You may be holding the demo too frequently, or taking too long. Try conducting the demo less frequently and practicing speaking concisely. It’s also possible that people don’t see your software as relevant to them. Ask key stakeholders what you can do to make the demo more useful and relevant.

What if we have multiple teams working on the same software?

It might make sense to combine the teams’ work into a single demo. In that case, choose one person to show everyone’s work. This requires cross-team coordination, which is out of the scope of this book, but you should have cross-team coordination in place as part of your scaling approach. See the “Scaling Agility” chapter for ideas.

If it doesn’t make sense to combine the teams’ work into a single demo, then you can continue to have separate demos. Some organizations prefer to schedule them all together in one large meeting, but that doesn’t scale well. Instead, create multiple combined demos—for example, one for customer-facing teams, one for internal administration, one for development support, etc.—and schedule them so that people can pick and choose which they attend.


Never fake a stakeholder demo by hiding bugs or showing a story that isn’t complete. You’ll just set yourself up for trouble down the line.

Task Planning

If you can’t demonstrate progress without faking it, it’s a clear sign that your team is in trouble. Slow down and try to figure out what’s going wrong. If you aren’t using iterations, try using them. If you are, see the “Making and Meeting Iteration Commitments” section and ask a mentor for help. The problem may be as simple as trying to do too much in parallel.

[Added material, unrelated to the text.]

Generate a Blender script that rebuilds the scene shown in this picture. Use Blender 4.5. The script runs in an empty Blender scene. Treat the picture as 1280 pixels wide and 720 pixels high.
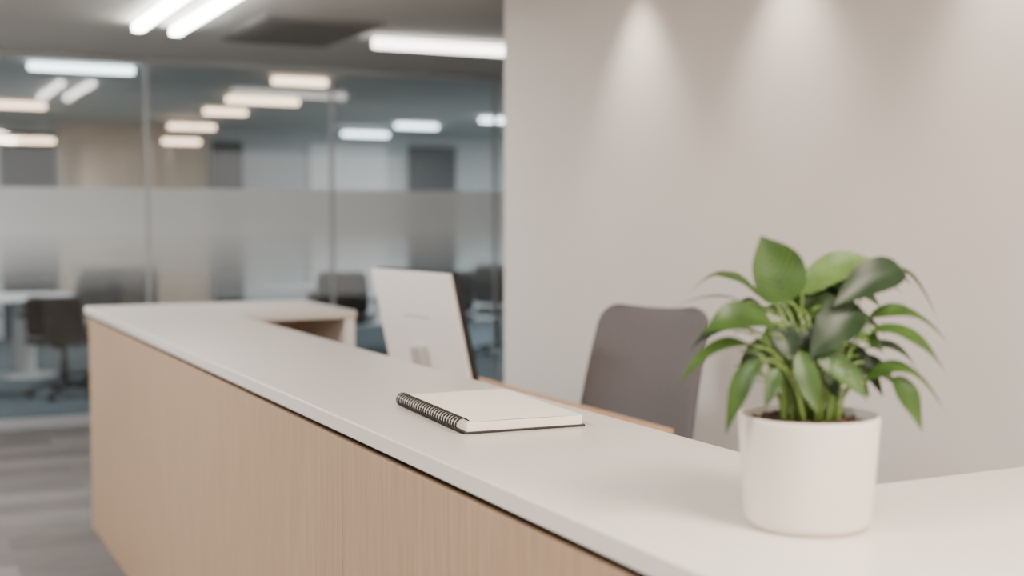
import bpy, bmesh, math, random
from mathutils import Vector, Matrix
random.seed(7)
scene = bpy.context.scene
COL = scene.collection
R = math.radians

# ---------------------------------------------------------------- materials
def lin(c):
    return tuple(((v/255)/12.92 if v/255 <= .04045 else (((v/255)+.055)/1.055)**2.4) for v in c) + (1,)

def new_mat(name):
    m = bpy.data.materials.new(name); m.use_nodes = True
    nt = m.node_tree
    return m, nt, nt.nodes['Principled BSDF'], nt.nodes['Material Output']

def pmat(name, col, rough=.6, metal=0, noise=.0, nscale=20, bump=0, bscale=200, spec=None, stretch=(1,1,1)):
    m, nt, b, o = new_mat(name)
    b.inputs['Roughness'].default_value = rough
    b.inputs['Metallic'].default_value = metal
    if spec is not None: b.inputs['Specular IOR Level'].default_value = spec
    c = lin(col)
    tc = nt.nodes.new('ShaderNodeTexCoord')
    mp = nt.nodes.new('ShaderNodeMapping'); mp.inputs['Scale'].default_value = stretch
    nt.links.new(tc.outputs['Object'], mp.inputs['Vector'])
    n = nt.nodes.new('ShaderNodeTexNoise'); n.inputs['Scale'].default_value = nscale
    n.inputs['Detail'].default_value = 4
    nt.links.new(mp.outputs['Vector'], n.inputs['Vector'])
    r = nt.nodes.new('ShaderNodeValToRGB')
    r.color_ramp.elements[0].position = .3; r.color_ramp.elements[1].position = .7
    r.color_ramp.elements[0].color = tuple(v*(1-noise) for v in c[:3])+(1,)
    r.color_ramp.elements[1].color = tuple(min(1, v*(1+noise)) for v in c[:3])+(1,)
    nt.links.new(n.outputs['Fac'], r.inputs['Fac'])
    nt.links.new(r.outputs['Color'], b.inputs['Base Color'])
    if bump:
        n2 = nt.nodes.new('ShaderNodeTexNoise'); n2.inputs['Scale'].default_value = bscale
        nt.links.new(mp.outputs['Vector'], n2.inputs['Vector'])
        bp = nt.nodes.new('ShaderNodeBump'); bp.inputs['Strength'].default_value = bump
        bp.inputs['Distance'].default_value = .002
        nt.links.new(n2.outputs['Fac'], bp.inputs['Height'])
        nt.links.new(bp.outputs['Normal'], b.inputs['Normal'])
    return m

def emat(name, col, strength):
    m, nt, b, o = new_mat(name)
    e = nt.nodes.new('ShaderNodeEmission'); e.inputs['Color'].default_value = lin(col)
    e.inputs['Strength'].default_value = strength
    nt.links.new(e.outputs[0], o.inputs['Surface'])
    return m

def wood_mat(name, c1, c2, c3, rough=.5, vertical=True):
    m, nt, b, o = new_mat(name)
    b.inputs['Roughness'].default_value = rough
    tc = nt.nodes.new('ShaderNodeTexCoord')
    mp = nt.nodes.new('ShaderNodeMapping')
    mp.inputs['Scale'].default_value = (22, 22, 1.1) if vertical else (22, .9, 22)
    nt.links.new(tc.outputs['Object'], mp.inputs['Vector'])
    n = nt.nodes.new('ShaderNodeTexNoise'); n.inputs['Scale'].default_value = 3.0
    n.inputs['Detail'].default_value = 8; n.inputs['Roughness'].default_value = .66
    n.inputs['Distortion'].default_value = .5
    nt.links.new(mp.outputs['Vector'], n.inputs['Vector'])
    r = nt.nodes.new('ShaderNodeValToRGB')
    r.color_ramp.elements[0].position = .26; r.color_ramp.elements[0].color = lin(c1)
    r.color_ramp.elements[1].position = .74; r.color_ramp.elements[1].color = lin(c3)
    e = r.color_ramp.elements.new(.5); e.color = lin(c2)
    nt.links.new(n.outputs['Fac'], r.inputs['Fac'])
    nt.links.new(r.outputs['Color'], b.inputs['Base Color'])
    bp = nt.nodes.new('ShaderNodeBump'); bp.inputs['Strength'].default_value = .08
    bp.inputs['Distance'].default_value = .001
    nt.links.new(n.outputs['Fac'], bp.inputs['Height'])
    nt.links.new(bp.outputs['Normal'], b.inputs['Normal'])
    return m

M = {}
M['wall'] = pmat('wall_paint', (229,222,215), .85, noise=.015, nscale=3, bump=.1)
M['ceil'] = pmat('ceiling_paint', (200,201,198), .9, noise=.03, nscale=2)
M['quartz'] = pmat('quartz_top', (215,208,200), .3, noise=.02, nscale=60, spec=.4)
M['wood'] = wood_mat('oak_veneer', (151,125,101), (165,138,112), (176,149,122))
M['deskwood'] = wood_mat('oak_desk', (184,146,108), (200,162,124), (210,172,134), vertical=False)
M['reveal'] = pmat('shadow_gap_metal', (42,40,40), .5, metal=.2)
M['white_lam'] = pmat('white_laminate', (236,231,224), .45)
M['tan_lam'] = pmat('tan_laminate', (226,206,186), .6, noise=.04)
M['pot'] = pmat('white_ceramic', (210,202,192), .45, noise=.01, bump=.08, bscale=120)
M['soil'] = pmat('soil', (72,52,36), .95, noise=.5, nscale=120, bump=1, bscale=200)
M['stem'] = pmat('stem_green', (96,120,56), .5, noise=.15, nscale=40)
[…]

When your team conducts stakeholder demos well:

  • You generate trust with stakeholders.

  • You learn what stakeholders are most passionate about.

  • The team is confident in its ability to deliver.

  • You’re forthright about problems, which allows your team to prevent them from ballooning out of control.

Alternatives and Experiments

Stakeholder demos are a clear indication of your ability to deliver. Either you have completed stories to demonstrate, or you don’t. Either your stakeholders are satisfied with your work, or they’re not. I’m not aware of any alternatives that provide such valuable feedback.

And it’s feedback that’s the important part of the stakeholder demo. Feedback about your team’s ability to deliver, feedback about your stakeholders’ satisfaction, and also the feedback you get from observing stakeholders’ responses and hearing their questions and comments.

As you experiment with stakeholder demos, be sure to keep that feedback in mind. The demo isn’t just a way of sharing what you’re doing. It’s also a way of learning from your stakeholders. Some teams streamline their demos by creating a brief video recording. It’s a clever idea, and worth trying. But it doesn’t give you as much feedback. Be sure any experiments you try include a way to confirm your ability to complete work and learn from your stakeholders.

Some teams reverse the demo: rather than showing stakeholders what they’ve done, they observe stakeholders as they try the software themselves. This works best in an in-person setting. It also works well when you have multiple in-person teams: you can put them all in the same large room and conduct a “bazaar” or “trade show” style demo, where stakeholders can move from team to team and see their work.1

1I learned about this approach from Bas Vodde. The “bazaar” approach is loosely based on the “science fair” technique discussed in [Schatz2004].